The Rohingya are stateless Muslims from Myanmar, also known as Burma. Clashes between Rohingya and ethnic Rakhine Buddhists exploded in Myanmar last year, making 140,000 people homeless, most of them Rohingya.

Since then, tens of thousands of Rohingya have fled from Myanmar by boat and many arrive off southwest Thailand.

After being delivered to human traffickers at sea, the Rohingya are transported across southern Thailand and held hostage in camps hidden near the border with Malaysia until relatives pay ransoms to release them, according to the Reuters report. Some are beaten and some are killed.

“These allegations need to be investigated urgently,” U.N. refugee agency spokeswoman Vivian Tan said in a statement.

The United States issued a similar call hours later.

“We are aware of reports alleging that Thai officials have been involved in selling Rohingya migrants to human traffickers,” U.S. State Department spokeswoman Marie Harf said. “We urge the Thai government to conduct a serious and transparent investigation into the matter.”


Major General Chatchawal of the Royal Thai Police was quoted in the Reuters report as saying that there was an unofficial policy to deport the Rohingya to Myanmar.

He called this “a natural way or option two”. But he said the Rohingya signed statements in which they agree they want to return to Myanmar.

These statements, however, were at times produced in the absence of a Rohingya-language translator, Reuters found.

New York-based watchdog group Human Rights Watch criticized Thailand for moving detainees into established smuggling and trafficking rings, and warned Thailand could face a possible downgrade in a U.S. list of the world’s worst enforcers of human-trafficking laws.

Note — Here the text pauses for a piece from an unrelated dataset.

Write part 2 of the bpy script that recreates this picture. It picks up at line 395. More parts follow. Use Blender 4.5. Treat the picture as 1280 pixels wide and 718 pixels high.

Such a downgrade would place Thailand, a close U.S. ally and Southeast Asia’s second-biggest economy, at risk of U.S. sanctions and put it on par with North Korea and Iran among the worst performers in fighting human trafficking.

The U.S. State Department is gathering information for its next Trafficking In Persons (TIP) report, due in June. Thailand faces an automatic downgrade to Tier 3, the lowest rank, unless it makes “significant efforts” to improve its record in combating trafficking, the State Department says. The Tier 3 designation could leave Thailand subject to U.S. sanctions.

Sek Wannamethee, a spokesman for Thailand’s Foreign Ministry, said earlier that the Rohingya issue was one of several the United States would take into consideration before deciding on Thailand’s grade.

Nine people have been arrested in Thailand in relation to Rohingya smuggling in 2013, including two government officials, according to police data. None of the arrests has led to convictions.

Thailand prosecuted 27 people for trafficking in 2012, down from 67 the previous year, according to the 2013 TIP Report by the U.S. State Department.